Algo del concepto de Caos, en el sentido que se le atribuyera desde Ovidio hasta el presente, se ha hecho resonante en las distintas tendencias epistemológicas y científicas estrepitosamente desarrolladas a partir de los años ochenta del siglo XX. Son, sin duda, las trazas dejadas por el entendimiento reflexivo en su insaciable e ilimitado afán de posicionarse como “la” verdad suprema. Que la “teoría del Caos” sea definida como “un método de análisis cuantitativo y cualitativo para investigar el comportamiento de sistemas dinámicos que no pueden explicarse ni predecirse mediante relaciones de datos individuales, sino que deben explicarse y predecirse mediante relaciones de datos continuos y completos”, la convierte no en una teoría del Caos sino en una empresa encuestadora, ajena a comprender que el Caos constituye la negación determinada del Cosmos -y en consecuencia, del orden y conexión de las ideas y las cosas-, su necesaria conservación y superación. Lo que la incluye en el museo del bestiario embalsamado, del cual ella misma forma parte.

La mitología líquida del presente insiste promover lo que supone sea el Caos en todo posible ámbito, convirtiéndolo en la condición sine qua non de la vida social y política. Sus indicios ya se hacían presentes entre los fieles fans de Get Smart, el “Súper Agente 86”, en aquella rocambolesca lucha de “Control” contra “Kaos”, a principios de los años setenta. La industria cultural ha hecho grandes contribuciones al mundo invertido, invirtiendo al mundo.
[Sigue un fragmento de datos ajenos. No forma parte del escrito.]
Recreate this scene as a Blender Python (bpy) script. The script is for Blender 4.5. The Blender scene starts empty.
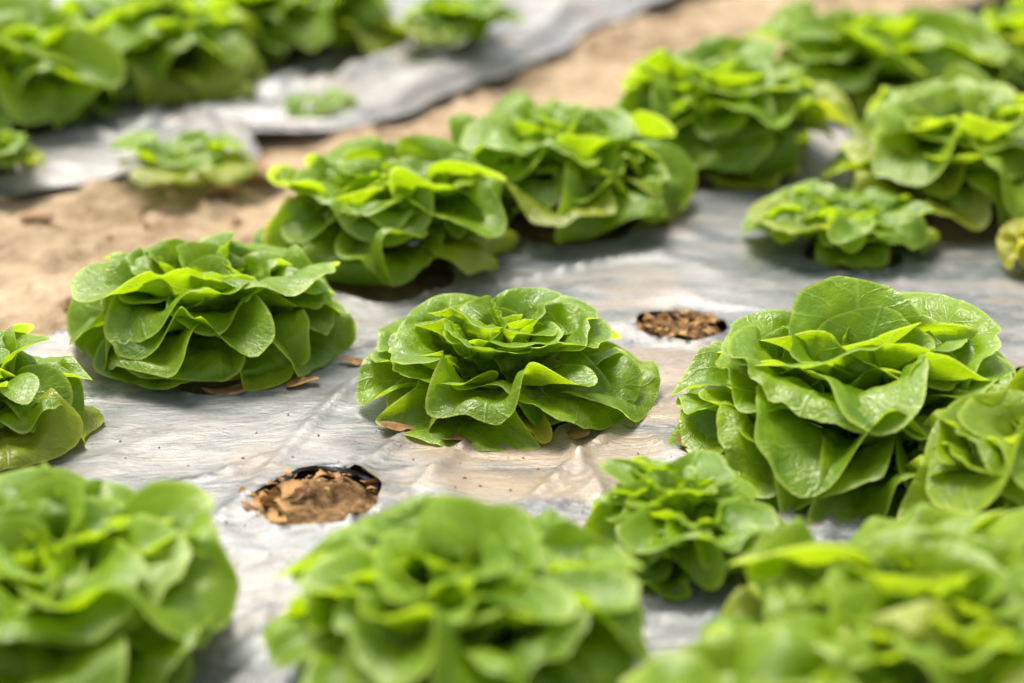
import bpy, math, random
import numpy as np
from mathutils import Vector

# ------------------------------------------------------------------ scene
scn = bpy.context.scene
COL = scn.collection
W, H = 1024, 683
F_PX = 1980.0
CAM_H = 0.84
PITCH = math.radians(22.0)
R_ = math.radians


def at(px, py, z=0.0):
    """ground point (height z) seen at a pixel of the photograph"""
    x = (px - W / 2) / F_PX
    y = -(py - H / 2) / F_PX
    dy = math.cos(PITCH) + y * math.sin(PITCH)
    dz = -math.sin(PITCH) + y * math.cos(PITCH)
    t = (z - CAM_H) / dz
    return (x * t, dy * t)


# ------------------------------------------------------------------ noise
def _hash(ix, iy, seed):
    h = (ix.astype(np.int64) * 374761393 + iy.astype(np.int64) * 668265263 + seed * 1442695041) & 0x7fffffff
    h = ((h ^ (h >> 13)) * 1274126177) & 0x7fffffff
    h = h ^ (h >> 16)
    return (h & 0xffff) / 65535.0


def vnoise(x, y, seed=0):
    ix = np.floor(x); iy = np.floor(y)
    fx = x - ix; fy = y - iy
    fx = fx * fx * fx * (fx * (fx * 6 - 15) + 10)
    fy = fy * fy * fy * (fy * (fy * 6 - 15) + 10)
    a = _hash(ix, iy, seed); b = _hash(ix + 1, iy, seed)
    c = _hash(ix, iy + 1, seed); d = _hash(ix + 1, iy + 1, seed)
    return (a + (b - a) * fx) * (1 - fy) + (c + (d - c) * fx) * fy


def fbm(x, y, seed=0, octv=4, gain=0.5):
    r = 0; a = 1; t = 0
    for o in range(octv):
        r = r + a * vnoise(x * 2 ** o + 17.3 * o, y * 2 ** o - 9.1 * o, seed + o * 7)
        t += a; a *= gain
    return r / t


def sstep(a, b, x):
    t = np.clip((x - a) / (b - a), 0, 1)
    return t * t * (3 - 2 * t)


# ------------------------------------------------------------------ object helpers
def mesh_obj(name, verts, faces, mat, parent=None, loc=None, uv=None, smooth=True):
    me = bpy.data.meshes.new(name)
    verts = np.asarray(verts, dtype=np.float64)
    me.from_pydata(verts.tolist(), [], faces if isinstance(faces, list) else faces.tolist())
    if smooth:
        me.polygons.foreach_set('use_smooth', [True] * len(me.polygons))
    if uv is not None:
        lay = me.uv_layers.new(name='UVMap')
        li = np.empty(len(me.loops), dtype=np.int32)
        me.loops.foreach_get('vertex_index', li)
        lay.data.foreach_set('uv', np.asarray(uv, dtype=np.float32)[li].ravel())
    me.materials.append(mat)
    me.update()
    o = bpy.data.objects.new(name, me)
    COL.objects.link(o)
    if parent is not None:
        o.parent = parent
    if loc is not None:
        o.location = loc
    return o


def empty(name, loc):
    o = bpy.data.objects.new(name, None)
    o.empty_display_size = 0.05
    COL.objects.link(o)
    o.location = loc
    return o


def tag(o, label=None, cat=None, group=None, kind=None):
    if label: o['label'] = label
    if cat: o['category'] = cat
    if group: o['group'] = group
    if kind: o['kind'] = kind
    return o


def grid_faces(nx, ny):
    i = np.arange(nx - 1)[:, None]; j = np.arange(ny - 1)[None, :]
    a = (i * ny + j).ravel()
    return np.stack([a, a + ny, a + ny + 1, a + 1], axis=1)


# ------------------------------------------------------------------ materials
class NT:
    def __init__(self, name):
        self.m = bpy.data.materials.new(name)
        self.m.use_nodes = True
        self.t = self.m.node_tree
        self.t.nodes.clear()
        self.out = self.n('ShaderNodeOutputMaterial')

    def n(self, typ, **kw):
        nd = self.t.nodes.new(typ)
        for k, v in kw.items():
            setattr(nd, k, v)
        return nd

    def put(self, sock, v):
        if isinstance(v, bpy.types.NodeSocket):
            self.t.links.new(v, sock)
        elif v is not None:
            sock.default_value = v

    def math(self, op, a, b=None, c=None, clamp=False):
        nd = self.n('ShaderNodeMath', operation=op)
        nd.use_clamp = clamp
        self.put(nd.inputs[0], a)
        if b is not None: self.put(nd.inputs[1], b)
        if c is not None: self.put(nd.inputs[2], c)
        return nd.outputs[0]

    def ramp(self, x, lo, hi, a=0.0, b=1.0):
        nd = self.n('ShaderNodeMapRange', interpolation_type='SMOOTHSTEP')
        self.put(nd.inputs[0], x)
        nd.inputs[1].default_value = lo; nd.inputs[2].default_value = hi
        nd.inputs[3].default_value = a; nd.inputs[4].default_value = b
        return nd.outputs[0]

    def mix(self, f, a, b, blend='MIX'):
        nd = self.n('ShaderNodeMix', data_type='RGBA', blend_type=blend)
        self.put(nd.inputs[0], f)
        self.put(nd.inputs[6], a if not isinstance(a, tuple) else (*a, 1))
        self.put(nd.inputs[7], b if not isinstance(b, tuple) else (*b, 1))
        return nd.outputs[2]

    def noise(self, vec, scale, detail=4, rough=0.55, dist=0.0):
        nd = self.n('ShaderNodeTexNoise')
        self.put(nd.inputs['Vector'], vec)
        nd.inputs['Scale'].default_value = scale
        nd.inputs['Detail'].default_value = detail
        nd.inputs['Roughness'].default_value = rough
        nd.inputs['Distortion'].default_value = dist
        return nd.outputs[0]

    def mapping(self, vec, rot=(0, 0, 0), scale=(1, 1, 1), loc=(0, 0, 0)):
        nd = self.n('ShaderNodeMapping')
        self.put(nd.inputs[0], vec)
        nd.inputs[1].default_value = loc
        nd.inputs[2].default_value = rot
        nd.inputs[3].default_value = scale
        return nd.outputs[0]

    def bump(self, h, strength, dist, normal=None):
        nd = self.n('ShaderNodeBump')
        nd.inputs['Strength'].default_value = strength
        nd.inputs['Distance'].default_value = dist
        self.put(nd.inputs['Height'], h)
        if normal is not None: self.put(nd.inputs['Normal'], normal)
        return nd.outputs[0]

    def principled(self, color, rough, normal=None, metallic=0.0, spec=0.5):
        nd = self.n('ShaderNodeBsdfPrincipled')
        self.put(nd.inputs['Base Color'], color if not isinstance(color, tuple) else (*color, 1))
        self.put(nd.inputs['Roughness'], rough)
        self.put(nd.inputs['Metallic'], metallic)
        self.put(nd.inputs['Specular IOR Level'], spec)
        if normal is not None: self.put(nd.inputs['Normal'], normal)
        return nd.outputs[0]

    def done(self, shader):
        self.t.links.new(shader, self.out.inputs[0])
        return self.m


def leaf_material():
    k = NT('lettuce_leaf')
    uv = k.n('ShaderNodeUVMap').outputs[0]
    sep = k.n('ShaderNodeSeparateXYZ'); k.t.links.new(uv, sep.inputs[0])
    dx = k.math('MULTIPLY_ADD', sep.outputs[0], 2.0, -1.0)
    dy = k.math('MULTIPLY_ADD', sep.outputs[1], 2.0, -1.0)
    adx = k.math('ABSOLUTE', dx)
    tc = k.n('ShaderNodeTexCoord').outputs['Object']
    oi = k.n('ShaderNodeObjectInfo')
    rnd = oi.outputs['Random']
    n1 = k.noise(tc, 30, 3)
    n2 = k.noise(tc, 95, 3, 0.6)
    # midrib and side veins
    ribw = k.math('MULTIPLY_ADD', dy, -0.036, 0.052)
    rib = k.math('SUBTRACT', 1.0, k.math('DIVIDE', adx, ribw), clamp=True)
    wob = k.math('MULTIPLY_ADD', n1, 0.22, -0.11)
    s = k.math('ADD', k.math('SUBTRACT', dy, k.math('MULTIPLY', k.math('POWER', adx, 0.8), 0.75)), wob)
    saw = k.math('FRACT', k.math('MULTIPLY_ADD', s, 4.3, k.math('MULTIPLY', rnd, 3.0)))
    tri = k.math('ABSOLUTE', k.math('SUBTRACT', saw, 0.5))
    vein = k.ramp(tri, 0.0, 0.085, 1.0, 0.0)
    vein = k.math('MULTIPLY', vein, k.ramp(adx, 0.95, 0.45, 0.0, 1.0))
    veins = k.math('MAXIMUM', rib, k.math('MULTIPLY', vein, 0.55))
    vor = k.n('ShaderNodeTexVoronoi', feature='DISTANCE_TO_EDGE')
    k.put(vor.inputs['Vector'], tc); vor.inputs['Scale'].default_value = 150
    net = k.ramp(vor.outputs['Distance'], 0.0, 0.12, 1.0, 0.0)
    # colours
    att = k.n('ShaderNodeAttribute', attribute_type='OBJECT', attribute_name='tint').outputs['Fac']
    base = k.mix(k.ramp(n1, 0.35, 0.7), (0.092, 0.188, 0.003), (0.178, 0.298, 0.004))
    base = k.mix(k.math('MULTIPLY', rnd, 0.45), base, (0.225, 0.345, 0.006))
    base = k.mix(k.math('MULTIPLY', veins, 0.45), base, (0.27, 0.42, 0.09))
    base = k.mix(k.math('MULTIPLY', net, 0.10), base, (0.22, 0.38, 0.05))
    base = k.mix(k.ramp(dy, -0.45, -1.0, 0.0, 0.8), base, (0.42, 0.52, 0.18))
    r2 = k.math('ADD', k.math('MULTIPLY', dx, dx), k.math('MULTIPLY', dy, dy))
    rim = k.ramp(r2, 0.93, 1.0)
    base = k.mix(k.math('MULTIPLY', rim, 0.45), base, (0.48, 0.58, 0.09))
    base = k.mix(att, base, (0.55, 0.43, 0.06))
    spot = k.ramp(k.noise(tc, 55, 5, 0.7), 0.68, 0.74)
    base = k.mix(k.math('MULTIPLY', spot, k.math('MULTIPLY_ADD', att, 0.9, 0.15)), base, (0.20, 0.12, 0.03))
    tr = k.mix(0.5, base, (0.57, 0.78, 0.003))
    tr = k.mix(k.math('MULTIPLY', veins, 0.35), tr, (0.50, 0.66, 0.14))
    tr = k.mix(k.math('MULTIPLY', rim, 0.7), tr, (0.66, 0.76, 0.12))
    tr = k.mix(att, tr, (0.7, 0.55, 0.05))
    # relief
    hgt = k.math('SUBTRACT', k.math('MULTIPLY_ADD', n2, 0.9, k.math('MULTIPLY', n1, 1.1)), k.math('MULTIPLY', veins, 0.45))
    hgt = k.math('SUBTRACT', hgt, k.math('MULTIPLY', net, 0.10))
    nrm = k.bump(hgt, 0.36, 0.006)
    p = k.principled(base, k.ramp(n2, 0.3, 0.7, 0.30, 0.44), nrm, 0.0, 0.42)
    t = k.n('ShaderNodeBsdfTranslucent')
    k.put(t.inputs[0], tr); k.put(t.inputs[1], nrm)
    mx = k.n('ShaderNodeMixShader'); mx.inputs[0].default_value = 0.47
    k.t.links.new(p, mx.inputs[1]); k.t.links.new(t.outputs[0], mx.inputs[2])
    return k.done(mx.outputs[0])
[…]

En todo caso, Poner el Caos, “sembrarlo” como reflejo, a objeto de generar zozobra entre las buenas gentes, poco tiene que ver con el Caos propiamente dicho, en sentido estricto. Ni el terror es Caos ni la esperanza es Cosmos. El Terror y la inevitable bancarrota en la que ha concluido este menesteroso presente es, más bien, el resultado inevitable del haber alentado a una “generación boba”, cautivada por la presunta “teoría del Caos”, a secuestrar las instituciones fundamentales de un país, hasta conducirlo al fondo de la desgracia. Y solo ahora se puede comprender el Caos como el mejor aliado, como la fuerza necesaria, para reconstruir el orden requerido por el Cosmos venezolano.